Bible Commentary

Isaiah 36:17

The Pulpit Commentary on Isaiah 36:17

The Pulpit Commentary · Joseph S. Exell and contributors · Public domain

Until I come and take you away. It was so much thee usual policy of Assyria to remove to a new locality a conquered people, which had given them trouble, that Rabshakeh felt safe in assuming that the fate in store for the Jews, if they submitted themselves, was a transplantation.

Sargon had transported the Israelites to Gozan and Media (), the Tibarcni to Assyria, the Commageni to Susiana. Sennacherib himself had transported into Assyria more than two hundred thousand Aramaeans.

It might be confidently predicted that, if he conquered them, he would transplant the Jews.

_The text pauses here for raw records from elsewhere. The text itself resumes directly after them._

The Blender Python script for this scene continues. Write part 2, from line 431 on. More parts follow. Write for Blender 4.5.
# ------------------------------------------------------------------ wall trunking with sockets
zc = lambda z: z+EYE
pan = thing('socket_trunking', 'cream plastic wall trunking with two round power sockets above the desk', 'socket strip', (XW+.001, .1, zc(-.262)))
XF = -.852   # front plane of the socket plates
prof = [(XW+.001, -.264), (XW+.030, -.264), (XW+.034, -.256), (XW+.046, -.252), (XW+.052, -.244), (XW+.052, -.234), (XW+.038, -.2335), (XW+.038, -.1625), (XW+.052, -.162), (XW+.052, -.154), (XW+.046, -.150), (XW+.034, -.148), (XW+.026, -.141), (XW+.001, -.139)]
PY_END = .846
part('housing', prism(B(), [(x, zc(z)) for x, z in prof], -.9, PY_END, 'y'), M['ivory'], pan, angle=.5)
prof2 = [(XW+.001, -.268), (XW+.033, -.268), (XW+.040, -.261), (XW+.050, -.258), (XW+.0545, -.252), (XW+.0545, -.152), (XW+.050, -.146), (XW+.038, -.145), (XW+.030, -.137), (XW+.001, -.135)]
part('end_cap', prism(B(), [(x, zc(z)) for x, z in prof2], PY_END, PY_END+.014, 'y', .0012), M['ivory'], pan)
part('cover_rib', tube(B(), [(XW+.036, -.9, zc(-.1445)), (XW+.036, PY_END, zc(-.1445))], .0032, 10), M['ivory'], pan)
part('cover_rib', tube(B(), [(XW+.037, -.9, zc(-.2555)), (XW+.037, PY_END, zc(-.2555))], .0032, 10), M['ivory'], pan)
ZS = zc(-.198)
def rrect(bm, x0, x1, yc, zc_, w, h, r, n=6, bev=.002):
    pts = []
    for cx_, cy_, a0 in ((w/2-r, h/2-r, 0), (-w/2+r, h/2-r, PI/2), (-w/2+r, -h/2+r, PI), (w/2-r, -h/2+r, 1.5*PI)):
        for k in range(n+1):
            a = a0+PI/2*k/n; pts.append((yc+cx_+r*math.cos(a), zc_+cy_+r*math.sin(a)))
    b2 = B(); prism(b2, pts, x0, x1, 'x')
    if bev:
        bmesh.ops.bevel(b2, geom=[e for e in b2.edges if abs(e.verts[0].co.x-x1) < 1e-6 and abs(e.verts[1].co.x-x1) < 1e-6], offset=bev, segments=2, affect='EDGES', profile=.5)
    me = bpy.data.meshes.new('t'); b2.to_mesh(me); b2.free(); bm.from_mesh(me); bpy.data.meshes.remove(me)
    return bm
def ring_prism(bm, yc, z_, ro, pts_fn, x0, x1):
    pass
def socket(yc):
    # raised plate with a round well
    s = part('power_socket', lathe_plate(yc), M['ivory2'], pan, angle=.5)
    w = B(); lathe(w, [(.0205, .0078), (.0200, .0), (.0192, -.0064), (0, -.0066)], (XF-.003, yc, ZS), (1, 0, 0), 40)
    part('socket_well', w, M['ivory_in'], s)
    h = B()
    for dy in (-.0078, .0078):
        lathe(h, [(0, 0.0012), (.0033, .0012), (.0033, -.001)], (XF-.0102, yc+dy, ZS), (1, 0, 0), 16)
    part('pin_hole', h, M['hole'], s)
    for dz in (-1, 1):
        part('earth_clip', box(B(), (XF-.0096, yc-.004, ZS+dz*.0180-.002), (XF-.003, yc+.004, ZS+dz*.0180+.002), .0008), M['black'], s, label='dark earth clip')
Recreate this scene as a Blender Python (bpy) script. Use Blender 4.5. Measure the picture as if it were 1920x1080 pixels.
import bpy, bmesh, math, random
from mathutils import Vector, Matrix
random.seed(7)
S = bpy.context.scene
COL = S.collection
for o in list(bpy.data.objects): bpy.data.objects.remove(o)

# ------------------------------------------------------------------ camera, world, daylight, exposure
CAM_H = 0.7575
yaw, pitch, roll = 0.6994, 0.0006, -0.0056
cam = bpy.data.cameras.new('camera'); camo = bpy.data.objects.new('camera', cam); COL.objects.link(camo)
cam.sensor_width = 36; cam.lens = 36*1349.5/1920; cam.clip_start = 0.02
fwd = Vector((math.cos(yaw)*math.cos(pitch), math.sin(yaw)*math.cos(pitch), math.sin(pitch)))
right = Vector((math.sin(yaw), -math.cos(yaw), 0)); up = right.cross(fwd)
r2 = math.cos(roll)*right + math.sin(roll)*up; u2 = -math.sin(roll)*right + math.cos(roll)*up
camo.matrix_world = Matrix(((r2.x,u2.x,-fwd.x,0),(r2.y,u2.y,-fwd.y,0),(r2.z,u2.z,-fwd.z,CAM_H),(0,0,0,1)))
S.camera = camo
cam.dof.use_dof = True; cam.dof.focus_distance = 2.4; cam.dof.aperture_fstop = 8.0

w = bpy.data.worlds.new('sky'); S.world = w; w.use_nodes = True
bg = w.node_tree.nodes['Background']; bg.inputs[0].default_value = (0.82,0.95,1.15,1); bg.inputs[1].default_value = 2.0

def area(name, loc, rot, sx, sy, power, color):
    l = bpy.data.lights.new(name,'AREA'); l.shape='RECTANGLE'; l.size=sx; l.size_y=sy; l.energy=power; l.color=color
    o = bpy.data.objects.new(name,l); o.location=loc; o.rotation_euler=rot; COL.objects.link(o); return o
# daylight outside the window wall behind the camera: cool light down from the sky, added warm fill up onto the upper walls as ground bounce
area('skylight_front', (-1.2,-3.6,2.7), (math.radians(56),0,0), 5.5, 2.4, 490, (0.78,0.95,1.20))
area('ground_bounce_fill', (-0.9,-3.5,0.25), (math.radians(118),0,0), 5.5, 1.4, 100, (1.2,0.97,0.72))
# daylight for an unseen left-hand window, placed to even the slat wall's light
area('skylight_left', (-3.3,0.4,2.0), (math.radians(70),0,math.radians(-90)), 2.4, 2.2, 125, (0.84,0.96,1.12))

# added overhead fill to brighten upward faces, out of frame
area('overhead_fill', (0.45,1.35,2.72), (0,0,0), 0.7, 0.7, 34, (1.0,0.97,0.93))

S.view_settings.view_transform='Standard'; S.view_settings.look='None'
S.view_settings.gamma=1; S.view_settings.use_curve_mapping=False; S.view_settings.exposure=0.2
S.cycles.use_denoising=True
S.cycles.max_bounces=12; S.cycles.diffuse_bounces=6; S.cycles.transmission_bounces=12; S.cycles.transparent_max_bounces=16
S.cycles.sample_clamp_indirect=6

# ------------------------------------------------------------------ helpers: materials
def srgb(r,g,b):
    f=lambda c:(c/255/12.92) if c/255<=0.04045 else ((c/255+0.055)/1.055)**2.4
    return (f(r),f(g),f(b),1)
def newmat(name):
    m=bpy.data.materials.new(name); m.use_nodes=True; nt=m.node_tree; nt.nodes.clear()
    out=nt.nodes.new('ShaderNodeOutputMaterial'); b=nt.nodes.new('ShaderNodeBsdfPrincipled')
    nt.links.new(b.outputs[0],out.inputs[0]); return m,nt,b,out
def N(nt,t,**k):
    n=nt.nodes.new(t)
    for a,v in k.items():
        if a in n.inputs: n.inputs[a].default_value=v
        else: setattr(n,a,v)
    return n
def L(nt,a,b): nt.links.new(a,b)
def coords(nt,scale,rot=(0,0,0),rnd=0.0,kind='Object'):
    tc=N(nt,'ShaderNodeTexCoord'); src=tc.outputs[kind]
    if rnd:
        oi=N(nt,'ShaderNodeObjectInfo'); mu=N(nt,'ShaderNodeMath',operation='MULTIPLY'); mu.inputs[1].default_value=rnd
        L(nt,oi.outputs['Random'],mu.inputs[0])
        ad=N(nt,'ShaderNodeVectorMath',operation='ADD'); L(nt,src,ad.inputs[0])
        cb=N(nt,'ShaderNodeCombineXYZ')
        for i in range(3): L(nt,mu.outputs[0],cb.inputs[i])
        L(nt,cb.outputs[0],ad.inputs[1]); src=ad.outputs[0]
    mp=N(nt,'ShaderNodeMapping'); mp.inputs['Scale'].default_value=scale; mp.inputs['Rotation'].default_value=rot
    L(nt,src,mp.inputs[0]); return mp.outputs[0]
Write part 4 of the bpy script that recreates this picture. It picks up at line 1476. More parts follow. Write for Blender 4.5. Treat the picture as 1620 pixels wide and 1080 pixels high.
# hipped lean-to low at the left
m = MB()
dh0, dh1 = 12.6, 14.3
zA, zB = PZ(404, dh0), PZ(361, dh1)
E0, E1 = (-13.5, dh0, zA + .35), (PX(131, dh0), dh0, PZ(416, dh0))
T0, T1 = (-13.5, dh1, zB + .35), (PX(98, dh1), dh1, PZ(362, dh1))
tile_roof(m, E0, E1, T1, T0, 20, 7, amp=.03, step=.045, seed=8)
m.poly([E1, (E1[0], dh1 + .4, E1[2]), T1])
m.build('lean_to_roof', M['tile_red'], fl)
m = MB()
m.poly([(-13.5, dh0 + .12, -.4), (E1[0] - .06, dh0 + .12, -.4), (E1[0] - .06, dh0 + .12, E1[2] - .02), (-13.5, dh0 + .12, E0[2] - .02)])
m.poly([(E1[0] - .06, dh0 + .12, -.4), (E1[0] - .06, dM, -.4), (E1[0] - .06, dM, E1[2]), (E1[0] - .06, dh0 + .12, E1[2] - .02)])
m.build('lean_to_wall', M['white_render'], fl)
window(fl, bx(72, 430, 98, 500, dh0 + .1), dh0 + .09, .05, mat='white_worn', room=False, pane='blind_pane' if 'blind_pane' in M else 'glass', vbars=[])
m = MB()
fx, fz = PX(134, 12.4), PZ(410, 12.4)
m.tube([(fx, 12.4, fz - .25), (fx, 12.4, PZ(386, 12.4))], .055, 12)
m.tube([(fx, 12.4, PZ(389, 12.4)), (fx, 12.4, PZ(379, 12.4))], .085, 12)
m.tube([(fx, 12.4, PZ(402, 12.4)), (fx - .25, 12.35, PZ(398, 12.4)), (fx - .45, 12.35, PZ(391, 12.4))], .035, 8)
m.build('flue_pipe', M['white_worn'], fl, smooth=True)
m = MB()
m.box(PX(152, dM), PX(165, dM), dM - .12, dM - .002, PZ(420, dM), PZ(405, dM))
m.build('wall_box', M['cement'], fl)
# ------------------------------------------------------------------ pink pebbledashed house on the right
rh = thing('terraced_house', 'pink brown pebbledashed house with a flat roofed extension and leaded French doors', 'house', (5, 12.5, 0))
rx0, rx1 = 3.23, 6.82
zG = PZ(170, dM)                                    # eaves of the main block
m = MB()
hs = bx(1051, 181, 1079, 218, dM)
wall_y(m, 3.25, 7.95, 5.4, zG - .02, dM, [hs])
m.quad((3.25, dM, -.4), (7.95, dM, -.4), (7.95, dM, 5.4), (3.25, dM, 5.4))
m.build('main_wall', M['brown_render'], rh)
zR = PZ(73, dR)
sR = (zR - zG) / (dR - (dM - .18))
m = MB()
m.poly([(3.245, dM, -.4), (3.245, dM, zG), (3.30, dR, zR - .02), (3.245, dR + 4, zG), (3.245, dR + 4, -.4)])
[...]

Rabshakeh tries to soften down the hardship of the lot before them by promises of a removal to a land equal in all respects to Palestine.

To a land like your own land. This was certainly not a general principle of Assyrian administration. Nations were removed from the far north to the extreme south, and vice versa, from arid to marshy tracts, from fertile regions to comparative deserts.

The security of the empire, not the gratification of the transported slaves, was the ruling and guiding principle of all such changes. A land of corn and wine, a land of bread and vineyards. The writer of Kings adds, "a land of oil olive and of honey."